All summer there was that familiar Liverpool fan daydream: add one or two proper statement pieces and we’re right back at it. In this case, it was the idea of landing Alexander Isak and Marc Guehi and suddenly looking like a side ready to go toe-to-toe with anyone.
Instead, we’re sat here talking about salvaging the season. Top four. A decent cup run. Keep the wheels on. And truth is, most of us could live with that given how messy things have been. Football’s like that. You think you’ve got one trajectory, then the year turns into something else entirely.
It feels like the club are waiting on Arne Slot
There’s a nagging sense that the club are just letting Arne Slot run down what he’s got and seeing if he can solve it himself. Not in a dramatic, soap-opera way. More in that quietly distant way clubs sometimes operate when they’re not totally convinced either direction.

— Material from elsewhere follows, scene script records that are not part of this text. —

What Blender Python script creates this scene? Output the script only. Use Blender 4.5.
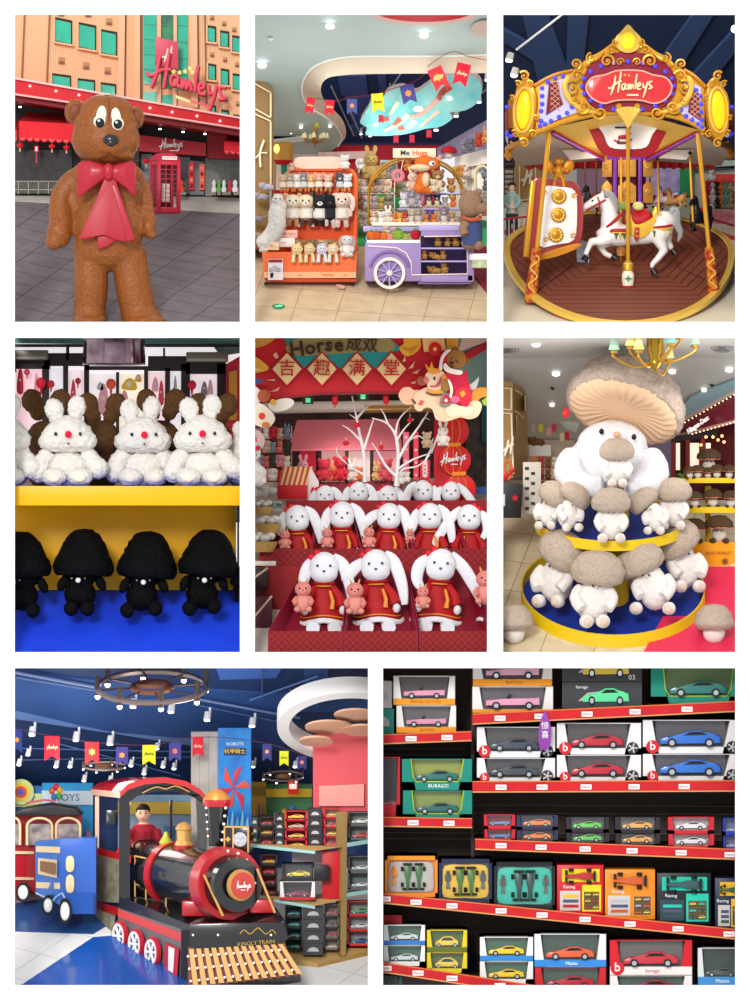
import bpy,bmesh,math,random
from mathutils import Vector,Matrix,Euler,noise
R=math.radians
rnd=random.Random(7)
for _o in list(bpy.data.objects):bpy.data.objects.remove(_o)
SC=bpy.context.scene
COL=SC.collection

# ------------------------------------------------------------------ camera
# The place is a tall white wall with eight openings; behind each one is a stage set with depth.
# One local unit is one centimetre; the frame is 750 x 1000 units of wall.
DIST=6000.0
cam_d=bpy.data.cameras.new('camera');cam_d.sensor_fit='VERTICAL';cam_d.sensor_height=36
cam_d.lens=36*DIST/1000.0;cam_d.clip_end=500
cam=bpy.data.objects.new('camera',cam_d);COL.objects.link(cam)
cam.location=(0,-DIST*.01,5.0);cam.rotation_euler=(R(90),0,0)
SC.camera=cam
# ------------------------------------------------------------------ light
SC.view_settings.view_transform='Standard';SC.view_settings.look='None'
SC.view_settings.gamma=1;SC.view_settings.exposure=0.14
SC.view_settings.use_curve_mapping=False
W=bpy.data.worlds.new('world');SC.world=W;W.use_nodes=True
W.node_tree.nodes['Background'].inputs[0].default_value=(0.96,0.98,1.0,1)
W.node_tree.nodes['Background'].inputs[1].default_value=0.85
def sun(name,rx,rz,e,ang,col):
    l=bpy.data.lights.new(name,'SUN');l.energy=e;l.angle=R(ang);l.color=col
    o=bpy.data.objects.new(name,l);COL.objects.link(o);o.rotation_euler=(R(rx),0,R(rz));o.location=(0,-12,14)
sun('sun_key',69,-14,1.75,14,(1,.97,.92))
# ------------------------------------------------------------------ helpers
def kk(d):return(DIST+d)/DIST
def A(px,py,d=0.0):
    "point of the set, in local units, measured on the photograph at depth d behind the wall"
    k=kk(d);return Vector(((px-375)*k,d,500+(500-py)*k))
def lin(c):
    c=c/255.0
    return c/12.92 if c<=.04045 else((c+.055)/1.055)**2.4
def hexc(h):
    h=h.lstrip('#');return(lin(int(h[0:2],16)),lin(int(h[2:4],16)),lin(int(h[4:6],16)),1)
_M={}
def mat(col,rough=.6,metal=0,tex=None,col2=None,scale=1.0,bump=.3,emit=0,alpha=1,coat=0,trans=0,sheen=0,w=.5,rot=0):
    key=(col,rough,metal,tex,col2,scale,bump,emit,alpha,coat,trans,sheen,w,rot)
    if key in _M:return _M[key]
    m=bpy.data.materials.new('mat_'+col.strip('#')+('_'+tex if tex else ''));m.use_nodes=True
    nt=m.node_tree;N=nt.nodes;L=nt.links;b=N['Principled BSDF']
    b.inputs['Base Color'].default_value=hexc(col);b.inputs['Roughness'].default_value=rough
    b.inputs['Metallic'].default_value=metal
    b.inputs['Specular IOR Level'].default_value=.28 if not coat else .5
    if coat:b.inputs['Coat Weight'].default_value=coat
    if sheen:b.inputs['Sheen Weight'].default_value=sheen
    if trans:b.inputs['Transmission Weight'].default_value=trans
    if alpha<1:b.inputs['Alpha'].default_value=alpha
    if emit:
        b.inputs['Emission Color'].default_value=hexc(col);b.inputs['Emission Strength'].default_value=emit
    m.diffuse_color=hexc(col)
    if tex:
        tc=N.new('ShaderNodeTexCoord');mp=N.new('ShaderNodeMapping');L.new(tc.outputs['Object'],mp.inputs[0])
        mp.inputs['Rotation'].default_value=(0,0,R(rot))
        c1,c2=hexc(col),hexc(col2 or col)
        def ramp(src,lo,hi):
            r=N.new('ShaderNodeValToRGB');r.color_ramp.elements[0].position=lo;r.color_ramp.elements[1].position=hi
            r.color_ramp.elements[0].color=c1;r.color_ramp.elements[1].color=c2;L.new(src,r.inputs[0]);return r
        def bmp(src,s,dist=1):
            u=N.new('ShaderNodeBump');u.inputs['Strength'].default_value=s;u.inputs['Distance'].default_value=dist*.01
            L.new(src,u.inputs['Height']);L.new(u.outputs[0],b.inputs['Normal'])
        if tex in('noise','fur','wood','cloud'):
            n=N.new('ShaderNodeTexNoise');n.inputs['Detail'].default_value=5
            n.inputs['Scale'].default_value=scale
            if tex=='wood':mp.inputs['Scale'].default_value=(.15,1,1)
            L.new(mp.outputs[0],n.inputs['Vector'])
            r=ramp(n.outputs[0],.5-w/2,.5+w/2);L.new(r.outputs[0],b.inputs['Base Color'])
            if bump:bmp(n.outputs[0],bump,2 if tex=='fur' else .6)
        elif tex in('brick','tile'):
            n=N.new('ShaderNodeTexBrick');n.inputs['Scale'].default_value=1
            n.inputs['Brick Width'].default_value=scale;n.inputs['Row Height'].default_value=scale*w
            n.inputs['Mortar Size'].default_value=scale*.012;n.inputs['Mortar Smooth'].default_value=.1
            n.inputs['Color1'].default_value=c1;n.inputs['Color2'].default_value=c1;n.inputs['Mortar'].default_value=c2
            if tex=='tile':n.offset=0
            L.new(mp.outputs[0],n.inputs['Vector'])
            z=N.new('ShaderNodeTexNoise');z.inputs['Scale'].default_value=.06;z.inputs['Detail'].default_value=6
            L.new(mp.outputs[0],z.inputs['Vector'])
            x=N.new('ShaderNodeMix');x.data_type='RGBA';x.blend_type='OVERLAY';x.inputs[0].default_value=.35
            L.new(n.outputs[0],x.inputs[6]);L.new(z.outputs[0],x.inputs[7]);L.new(x.outputs[2],b.inputs['Base Color'])
        elif tex=='check':
            n=N.new('ShaderNodeTexChecker');n.inputs['Scale'].default_value=scale
            n.inputs[1].default_value=c1;n.inputs[2].default_value=c2
            L.new(mp.outputs[0],n.inputs['Vector']);L.new(n.outputs[0],b.inputs['Base Color'])
        elif tex=='stripe':
            n=N.new('ShaderNodeTexWave');n.inputs['Scale'].default_value=scale;n.inputs['Distortion'].default_value=0
            L.new(mp.outputs[0],n.inputs['Vector'])
            r=ramp(n.outputs[0],w-.03,w+.03);L.new(r.outputs[0],b.inputs['Base Color'])
    _M[key]=m;return m

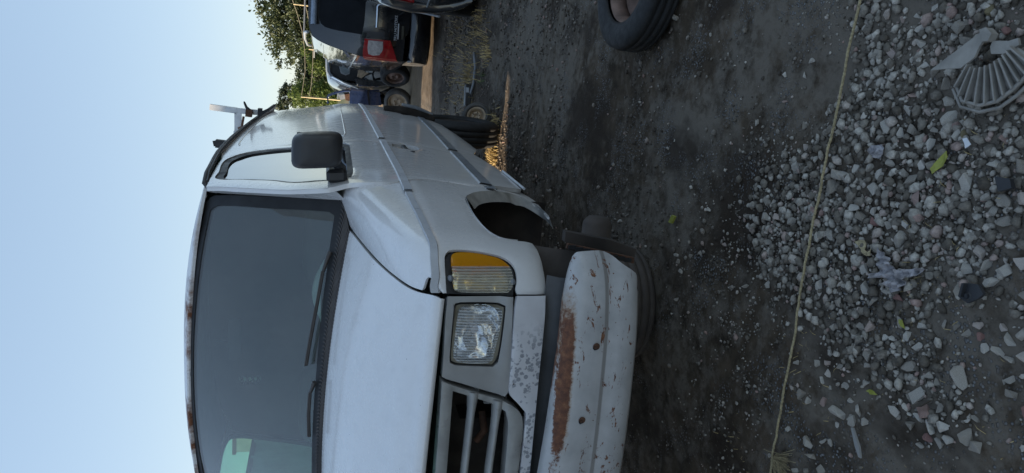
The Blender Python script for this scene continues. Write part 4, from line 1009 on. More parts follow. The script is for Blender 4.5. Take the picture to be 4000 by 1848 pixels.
# bumper of the minivan
mb = MB(); mb.grid([[tuple(np.array([x, tab(z, [.12,.2,.28,.34,.385], [.06,-.05,-.09,-.09,-.04]) + .25 * abs(x / .99) ** 5, z])) for x in np.linspace(-.99, .99, 25)] for z in (.12, .17, .22, .27, .32, .36, .385)]); mbp = mb.build('rear_bumper', M['black_paint'], mv)
mb = MB(); mb.box((-.02, -.098, .312), (.62, .010, .016)); mb.build('bumper_reflection_strip', M['chrome'], mbp).name = 'bright_strip'
mb = MB(); mb.box((-.28, -.075, .195), (.16, .01, .04)); mb.box((-.02, -.07, .17), (.5, .01, .025)); mb.build('lower_trim', M['silver'], mbp)
def text(s_, size, loc, rot, mat, parent, name, shear=0, ext=.0008):
    cu = bpy.data.curves.new(name, 'FONT'); cu.body = s_; cu.size = size; cu.extrude = ext; cu.shear = shear; cu.align_x = 'LEFT'
    o = bpy.data.objects.new(name, cu); COL.objects.link(o)
    me = bpy.data.meshes.new_from_object(o); bpy.data.objects.remove(o)
    q = link(name, me, parent, mat); q.location = loc; q.rotation_euler = rot; return q
p = MR(-.60, .55); text('TRU MOTORS', .052, (-.75, p[1] - .045, .565), (pi / 2, 0, 0), M['sticker'], tg, 'dealer_lettering', .15)
mb = MB(); mb.box((-.62, p[1] - .035, .548), (.20, .003, .014)); mb.build('small_lettering_line', M['sticker'], tg)
mb = MB(); mb.box((-.63, p[1] - .03, .49), (.17, .006, .03)); mb.build('badge', simple('dull_bronze', (.12, .11, .085), .4, .5), tg)
for s_ in (-.70, .70):
    mb = MB(); mb.tube([(s_, .45, 1.70), (s_, .55, 1.745), (s_, 1.5, 1.765), (s_, 2.6, 1.75), (s_, 2.75, 1.70)], .018, 8); mb.build('roof_rail', M['silver'], mv)
mb = MB(); mb.tube([(-.7, 1.0, 1.765), (.7, 1.0, 1.765)], .014, 6); mb.build('cross_rail', M['trim'], mv)
for s_ in (1, -1):
    rows = [[(s_ * (np.interp(z, [1.04, 1.57], [.968, .815]) + .004), y, z) for y in np.linspace(.42 + (z - 1.08) * .35, 3.6 - (z - 1.08) * .9, 12)] for z in (1.08, 1.2, 1.35, 1.5)]
    mb = MB(); mb.grid(rows); mb.build('side_window', bg_, mv)
    mb = MB(); mb.tube([(s_ * .975, y, 1.06) for y in np.linspace(.35, 3.6, 8)], .010, 6); mb.build('window_moulding', M['chrome'], mv)
    for y in (1.05, 4.1): wheel('wheel', None, None, (s_ * .86, y, .33), (0, pi / 2 * s_, 0), .33, .2, .2, M['tyre'], M['silver'], parent=mv)
mb = MB(); mb.box((0, 2.5, .26), (1.6, 4.6, .12)); mb.build('underside', M['under'], mv)

# dark car at the right-hand edge of the row
dc = thing('dark_car', 'charcoal car cut off by the picture edge, nearest to the van', 'car', (2.62, 4.72, .0), radians(-3))
dp = [(.70, .20), (.755, .27), (.80, .40), (.83, .55), (.84, .74), (.82, .90), (.79, 1.0), (.72, 1.2), (.66, 1.35), (.56, 1.42), (.3, 1.45), (0, 1.46)]
rows = []
for y, w, zs_ in ((.10, .90, .60), (.0, .975, .60), (.06, 1, .62), (.25, 1, .66), (.6, 1, .70), (1.0, 1, .95), (1.3, 1, 1.0), (2.4, 1, 1.0), (2.9, 1, .9), (3.3, 1, .68), (4.2, .97, .58), (4.5, .85, .5)):
    r = []
    for hx, z in dp:
        zz = min(z, .30 + (1.46 - .30) * zs_) if z > .9 else z
        r.append((hx * w if z < .95 else hx * w, y, zz))
    rows.append([(-a, b, c) for a, b, c in r] + [(a, b, c) for a, b, c in r[::-1][1:]])
mb = MB(); mb.grid(rows); mb.build('body', M['dark_paint'], dc)
def DR(x, z): return np.array([x, tab(z, [.2,.35,.55,.62,.8,1.0], [.12,.03,-.01,.03,.06,.14]) + .12 * abs(x / .84) ** 4, z])
panel('rear_panel', DR, [(.70,.22),(.80,.40),(.835,.62),(.82,.9),(.78,1.0),(0,1.03),(-.78,1.0),(-.82,.9),(-.835,.62),(-.80,.40),(-.70,.22)], dc, M['dark_paint'], step=.08, thick=.02, gap=0, sgn=1, corner=50)
for mi in (1, -1):
    panel('tail_lamp', lambda x, z, mi=mi: DR(x * mi, z), [(-.80 * 1, .90), (-.45, .90), (-.45, .74), (-.80, .70)], dc, M['red_lens'], step=.06, thick=.02, gap=0, off=.012, sgn=mi, corner=50)
mb = MB(); mb.tube([(-.82, .20, .62), (-.80, .06, .60), (-.6, -.02, .56), (-.3, -.04, .50), (0, -.05, .47), (.4, -.03, .5), (.8, .06, .6)], .010, 6); mb.build('bumper_trim', M['silver'], dc)
mb = MB(); mb.tube([(-.845, .12, .47), (-.835, 1.5, .46), (-.84, 3.8, .47)], .012, 6); mb.build('side_moulding', M['trim'], dc)
for s_ in (1, -1):
    for y in (.95, 3.6): wheel('wheel', None, None, (s_ * .73, y, .31), (0, pi / 2 * s_, 0), .31, .19, .19, M['tyre'], M['silver'], parent=dc)
mb = MB(); mb.box((0, 2.3, .24), (1.3, 4.1, .1)); mb.build('underside', M['under'], dc)
rows = [[(x, y, z) for x in np.linspace(-hw_, hw_, 6)] for y, z, hw_ in ((.72, 1.06, .62), (1.05, 1.33, .52))]
mb = MB(); mb.grid([[(x, y - .02, z + .02) for x, y, z in r] for r in rows]); mb.build('rear_window', bg_, dc)

# wrecked dark van further back
wk = thing('wrecked_van', 'dark wrecked van with a rounded grey rear pane and crumpled chrome corner', 'van', (1.50, 13.1, 0), radians(8))
wp_ = [(.80, .16), (.86, .30), (.88, .60), (.88, .9), (.84, 1.1), (.76, 1.30), (.68, 1.40), (.5, 1.44), (0, 1.46)]
rows = []
for y, w, k_ in ((.30, .90, .96), (.34, .95, .98), (.5, 1, 1), (2.0, 1, 1), (3.2, 1, .95), (3.9, 1, .62), (4.6, .9, .5)):
    r = [(a * w, y, .16 + (b - .16) * k_) for a, b in wp_]
    rows.append([(-a, b, c) for a, b, c in r] + [(a, b, c) for a, b, c in r[::-1][1:]])
mb = MB(); mb.grid(rows); mb.build('body', M['black_paint'], wk)
mb = MB(); mb.grid([[(x, .36, z) for x in (-.74, 0, .74)] for z in (.3, .8, 1.36)]); mb.build('inner_wall', M['seal'], wk)
mb = MB(); mb.tube([(x, .30 + .0, z) for x, z in ((-.86, .95), (-.80, 1.16), (-.70, 1.36), (-.60, 1.425), (-.2, 1.46), (.3, 1.46), (.62, 1.42))], .03, 6); mb.build('roof_edge', M['silver'], wk)
mb = MB(); mb.tube([(-.88, .25, .80), (-.80, .22, 1.10), (-.70, .24, 1.33)], .026, 6); mb.build('pillar_trim', M['chrome'], wk)
q = [(1.003,13,1.185),(1.114,13,1.165),(1.146,13,1.083),(1.118,13,1.017),(1.001,13,0.997),(0.891,13,1.007),(0.86,13,1.07),(0.887,13,1.151)]
inv_ = (Matrix.Translation(wk.location) @ Matrix.Rotation(radians(8), 4, 'Z')).inverted()
def loc_poly(q): return [inv_ @ Vector(p) for p in q]
c0 = sum((Vector(p) for p in q), Vector()) / len(q)
mb = MB(); mb.prism(loc_poly([c0 + (Vector(p) - c0) * 1.18 for p in q]), (0, .03, 0)); fr_ = mb.build('pane_frame', M['trim'], wk)
mb = MB(); mb.prism([p + Vector((0, -.012, 0)) for p in loc_poly(q)], (0, .02, 0)); mb.build('pane', simple('grey_glass', (.16, .19, .20), .15, coat=0), fr_)
for nm, q, mt, th in (('bumper_corner', [(0.84,13,0.695),(0.912,13,0.562),(0.774,13,0.525),(0.85,13,0.136),(0.947,13,0.075),(0.838,13,0.048),(0.75,13,0.462),(0.76,13,0.575)], 'silver', .3),
        ('lamp_housing', [(1.009,12.9,0.533),(1.053,12.9,0.485),(1.064,12.9,0.375),(0.874,12.9,0.375),(0.833,12.9,0.493),(0.881,12.9,0.516)], 'grey_plastic', .12),
        ('bent_bracket', [(0.956,12.9,0.83),(0.995,12.9,0.682),(0.925,12.9,0.629),(0.813,12.9,0.763),(0.84,12.9,0.849)], 'tan_rim', .08),
        ('torn_bumper', [(0.784,12.95,0.894),(0.785,12.95,0.162),(0.756,12.95,0.083),(0.681,12.95,0.411),(0.665,12.95,0.814)], 'dark_paint', .3),
        ('wiring', [(1.07,12.85,0.847),(1.135,12.85,0.781),(1.117,12.85,0.661),(1.041,12.85,0.637),(1.002,12.85,0.735),(1.014,12.85,0.815)], 'chrome', .1)):
    mb = MB(); mb.prism(loc_poly(q), (0, th, 0)); mb.build(nm, M[mt], wk)
for s_ in (1, -1):
    for y in (1.1, 3.7): wheel('wheel', None, None, (s_ * .78, y, .28), (0, pi / 2 * s_, 0), .28, .18, .18, M['tyre'], M['rim'], parent=wk)

# silver wreck left of it, half hidden
sw_ = thing('crumpled_car', 'crumpled silver car front beyond the wrecked van, mirror housing sunlit', 'car', (.10, 16.5, 0), radians(4))
inv2 = (Matrix.Translation(sw_.location) @ Matrix.Rotation(radians(4), 4, 'Z')).inverted()
def lp2(q): return [inv2 @ Vector(p) for p in q]
for nm, q, mt, th in (('fender', [(0.657,16.5,1.15),(0.529,16.5,0.789),(0.433,16.5,0.895),(0.46,16.5,1.001),(0.487,16.5,1.119)], 'silver', 1.2),
        ('mirror', [(0.612,15.8,0.958),(0.651,15.8,0.794),(0.461,15.8,0.773),(0.423,15.8,0.926)], 'black_plastic', .2),
        ('mirror_cap', [(0.449,15.75,0.941),(0.483,15.75,0.824),(0.411,15.75,0.832),(0.39,15.75,0.938)], 'white_rack', .2),
        ('body', [(0.549,16.6,0.786),(0.55,16.6,0.222),(0.442,16.6,0.09),(0.392,16.6,0.15),(0.358,16.6,0.746)], 'dark_paint', 2.5),
        ('bumper', [(0.39,16.4,0.749),(0.401,16.4,0.477),(0.353,16.4,0.462),(0.347,16.4,0.734)], 'tan_rim', .4)):
    mb = MB(); mb.prism(lp2(q), (0, th, 0)); mb.build(nm, M[mt], sw_)
for x_ in (.35, 1.3): wheel('wheel', None, None, (x_, 1.5, .28), (0, pi / 2, 0), .28, .18, .18, M['tyre'], M['rim'], parent=sw_)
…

The reasoning from a fan’s seat is simple: if they were going to pull the trigger, you’d expect it to have happened after a proper low point. If that moment has already come and gone, then it looks like we’re in a holding pattern.
The centre-back situation is the real worry
Whatever you think about the bigger picture, the centre-back situation is the bit that makes your stomach turn. One injury to Virgil van Dijk and we’re instantly dealing with a problem that changes everything: how high you can hold the line, how brave you can be in possession, how calm you are defending the box. It bleeds into the whole team.
And the depth? On paper you can name options, but in reality it feels thinner than it should. If you’re relying on players who struggle to stay available, you’re not really “covered”, you’re just hoping.
Why risk the obvious fix?
If the club know a centre-back is needed in the summer anyway, why not do the sensible thing and bring someone in now, even if it’s not the absolute dream signing? That’s the bit that reads as bizarre from the outside. You don’t want to look back in May thinking Champions League football slipped because we refused to take the straightforward step in January.
Maybe wages elsewhere are inflating the market. Maybe the timing wasn’t right. Maybe the player the club truly want simply wasn’t gettable. Fine. But the wider point still stands: neglecting an area that clearly needs quality reinforcement feels like playing with fire.
So yeah, three points would be lovely, and if a couple of results go our way, even better. But the big concern remains the same. How long can Liverpool keep balancing like this at centre-half before it finally bites?